What to produce:
From the line with "Model this scene" to the line with "scene.view_settings.exposure = 0", both included, repeat each line exactly and leave out the pictures.

Listed entries:
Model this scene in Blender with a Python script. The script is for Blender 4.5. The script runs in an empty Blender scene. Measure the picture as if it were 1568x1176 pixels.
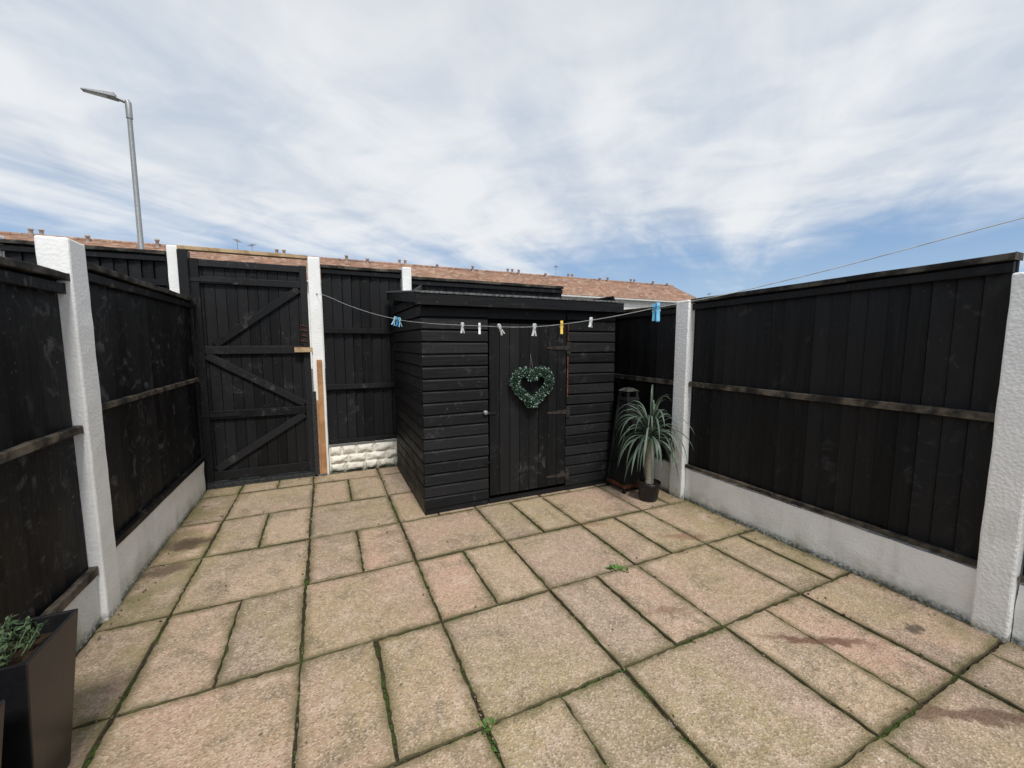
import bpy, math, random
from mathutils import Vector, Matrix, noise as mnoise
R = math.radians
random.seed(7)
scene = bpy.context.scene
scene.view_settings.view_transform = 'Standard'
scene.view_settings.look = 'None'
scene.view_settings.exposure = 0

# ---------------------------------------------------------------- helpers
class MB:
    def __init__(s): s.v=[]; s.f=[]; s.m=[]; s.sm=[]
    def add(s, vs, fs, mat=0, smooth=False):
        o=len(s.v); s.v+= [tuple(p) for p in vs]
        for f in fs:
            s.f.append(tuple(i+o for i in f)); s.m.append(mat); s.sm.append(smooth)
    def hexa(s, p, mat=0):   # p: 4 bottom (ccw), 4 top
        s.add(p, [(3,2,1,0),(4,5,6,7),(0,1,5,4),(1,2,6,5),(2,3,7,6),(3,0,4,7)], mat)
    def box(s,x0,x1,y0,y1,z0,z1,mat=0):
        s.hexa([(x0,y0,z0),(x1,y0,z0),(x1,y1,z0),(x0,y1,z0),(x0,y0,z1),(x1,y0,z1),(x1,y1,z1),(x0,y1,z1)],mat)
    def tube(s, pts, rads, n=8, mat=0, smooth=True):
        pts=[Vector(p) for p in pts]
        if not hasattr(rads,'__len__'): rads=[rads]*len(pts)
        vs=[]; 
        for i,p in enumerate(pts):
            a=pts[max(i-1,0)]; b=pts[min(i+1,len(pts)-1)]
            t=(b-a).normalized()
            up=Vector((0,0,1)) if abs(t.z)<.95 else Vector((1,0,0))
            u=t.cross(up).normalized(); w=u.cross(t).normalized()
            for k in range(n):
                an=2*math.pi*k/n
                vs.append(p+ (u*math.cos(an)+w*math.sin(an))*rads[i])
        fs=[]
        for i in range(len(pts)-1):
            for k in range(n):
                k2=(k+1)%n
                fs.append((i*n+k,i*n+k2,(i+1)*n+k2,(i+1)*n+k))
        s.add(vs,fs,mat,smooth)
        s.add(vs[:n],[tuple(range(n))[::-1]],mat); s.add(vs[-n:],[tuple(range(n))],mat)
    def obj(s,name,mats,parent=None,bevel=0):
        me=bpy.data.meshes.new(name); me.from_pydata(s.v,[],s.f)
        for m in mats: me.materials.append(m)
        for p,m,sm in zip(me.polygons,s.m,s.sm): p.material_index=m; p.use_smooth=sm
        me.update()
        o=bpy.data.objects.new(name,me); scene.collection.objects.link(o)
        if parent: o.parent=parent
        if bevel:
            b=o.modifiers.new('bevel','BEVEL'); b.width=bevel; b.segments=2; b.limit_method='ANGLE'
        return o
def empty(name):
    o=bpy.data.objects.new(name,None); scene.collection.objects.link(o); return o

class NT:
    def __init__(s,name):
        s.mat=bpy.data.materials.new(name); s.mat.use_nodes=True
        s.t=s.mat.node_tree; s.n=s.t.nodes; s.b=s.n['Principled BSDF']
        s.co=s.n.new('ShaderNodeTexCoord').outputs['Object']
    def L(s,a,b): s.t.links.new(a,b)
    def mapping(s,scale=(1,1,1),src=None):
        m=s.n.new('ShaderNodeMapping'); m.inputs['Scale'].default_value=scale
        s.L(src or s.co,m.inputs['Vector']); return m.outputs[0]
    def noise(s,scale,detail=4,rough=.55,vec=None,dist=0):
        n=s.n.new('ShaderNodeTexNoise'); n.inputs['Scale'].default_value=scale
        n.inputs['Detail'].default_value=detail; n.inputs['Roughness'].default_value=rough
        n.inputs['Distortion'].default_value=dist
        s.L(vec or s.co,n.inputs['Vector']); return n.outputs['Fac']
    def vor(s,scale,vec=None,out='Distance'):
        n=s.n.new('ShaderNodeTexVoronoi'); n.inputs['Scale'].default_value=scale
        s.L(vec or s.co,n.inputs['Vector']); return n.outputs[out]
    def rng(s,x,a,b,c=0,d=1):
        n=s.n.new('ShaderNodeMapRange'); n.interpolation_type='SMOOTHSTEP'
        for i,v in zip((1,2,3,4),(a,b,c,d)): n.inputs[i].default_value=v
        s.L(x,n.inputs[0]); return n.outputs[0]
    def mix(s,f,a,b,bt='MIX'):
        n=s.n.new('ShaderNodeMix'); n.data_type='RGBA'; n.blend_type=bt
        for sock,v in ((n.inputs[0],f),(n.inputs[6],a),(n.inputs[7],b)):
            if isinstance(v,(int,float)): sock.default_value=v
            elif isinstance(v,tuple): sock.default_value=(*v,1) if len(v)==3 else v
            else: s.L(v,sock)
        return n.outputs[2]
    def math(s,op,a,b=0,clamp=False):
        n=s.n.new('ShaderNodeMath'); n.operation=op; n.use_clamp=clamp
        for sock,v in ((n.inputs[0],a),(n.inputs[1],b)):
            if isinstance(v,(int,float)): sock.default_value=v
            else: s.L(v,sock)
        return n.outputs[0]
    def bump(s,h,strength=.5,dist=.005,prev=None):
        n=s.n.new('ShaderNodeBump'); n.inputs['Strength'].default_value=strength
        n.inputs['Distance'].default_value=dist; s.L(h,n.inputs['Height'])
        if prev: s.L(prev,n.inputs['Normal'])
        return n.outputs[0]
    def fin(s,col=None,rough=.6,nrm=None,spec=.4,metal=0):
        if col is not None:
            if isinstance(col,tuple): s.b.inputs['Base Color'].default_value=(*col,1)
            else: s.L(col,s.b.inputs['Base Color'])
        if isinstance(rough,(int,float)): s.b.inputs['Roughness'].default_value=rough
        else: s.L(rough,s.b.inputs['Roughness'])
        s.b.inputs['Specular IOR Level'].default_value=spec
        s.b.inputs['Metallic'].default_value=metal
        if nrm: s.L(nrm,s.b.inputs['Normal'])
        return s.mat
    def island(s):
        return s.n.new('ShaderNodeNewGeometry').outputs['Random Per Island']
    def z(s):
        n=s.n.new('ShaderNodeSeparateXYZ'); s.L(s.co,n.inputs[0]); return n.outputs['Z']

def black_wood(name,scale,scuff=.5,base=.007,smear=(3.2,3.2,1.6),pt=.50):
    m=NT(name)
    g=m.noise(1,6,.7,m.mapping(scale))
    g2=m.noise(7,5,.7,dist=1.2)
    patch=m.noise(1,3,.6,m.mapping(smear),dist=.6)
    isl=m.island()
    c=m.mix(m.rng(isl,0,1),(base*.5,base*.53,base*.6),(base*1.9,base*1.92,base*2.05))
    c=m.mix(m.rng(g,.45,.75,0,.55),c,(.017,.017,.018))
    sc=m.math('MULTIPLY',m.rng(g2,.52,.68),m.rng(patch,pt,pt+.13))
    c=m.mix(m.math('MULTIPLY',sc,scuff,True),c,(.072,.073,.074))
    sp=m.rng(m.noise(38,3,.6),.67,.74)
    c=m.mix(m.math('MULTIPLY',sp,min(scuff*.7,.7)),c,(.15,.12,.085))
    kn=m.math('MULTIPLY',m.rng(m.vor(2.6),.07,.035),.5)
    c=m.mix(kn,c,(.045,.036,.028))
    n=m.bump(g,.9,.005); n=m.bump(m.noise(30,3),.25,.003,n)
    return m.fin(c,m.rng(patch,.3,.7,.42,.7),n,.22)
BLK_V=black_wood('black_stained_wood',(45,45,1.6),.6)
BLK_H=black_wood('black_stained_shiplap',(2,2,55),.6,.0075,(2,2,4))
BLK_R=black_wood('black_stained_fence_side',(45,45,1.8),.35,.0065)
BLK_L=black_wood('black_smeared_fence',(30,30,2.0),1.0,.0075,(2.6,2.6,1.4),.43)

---

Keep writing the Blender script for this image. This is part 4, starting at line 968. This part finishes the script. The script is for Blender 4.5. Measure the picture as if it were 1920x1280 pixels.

---

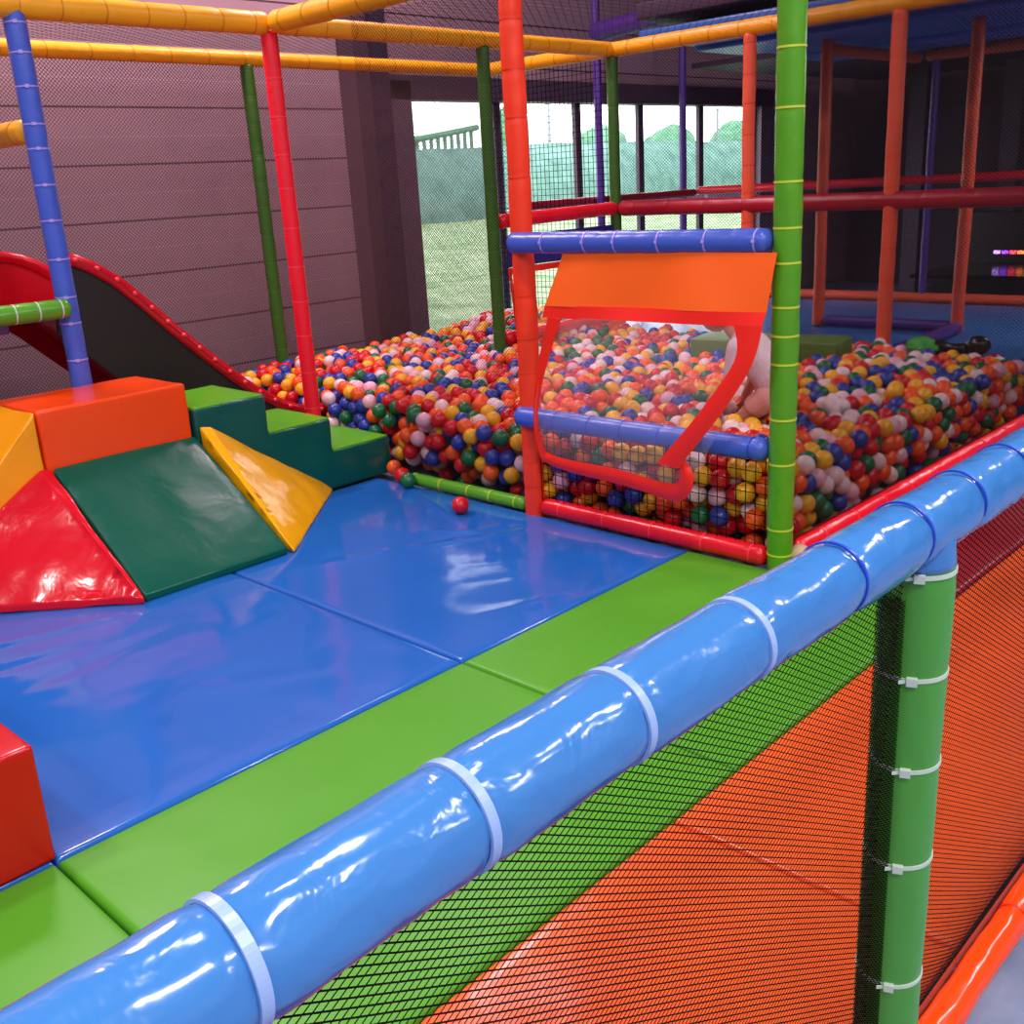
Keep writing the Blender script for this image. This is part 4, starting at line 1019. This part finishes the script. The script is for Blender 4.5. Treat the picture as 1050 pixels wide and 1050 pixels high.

The solution:
Model this scene in Blender with a Python script. The script is for Blender 4.5. The script runs in an empty Blender scene. Measure the picture as if it were 1568x1176 pixels.
import bpy, math, random
from mathutils import Vector, Matrix, noise as mnoise
R = math.radians
random.seed(7)
scene = bpy.context.scene
scene.view_settings.view_transform = 'Standard'
scene.view_settings.look = 'None'
scene.view_settings.exposure = 0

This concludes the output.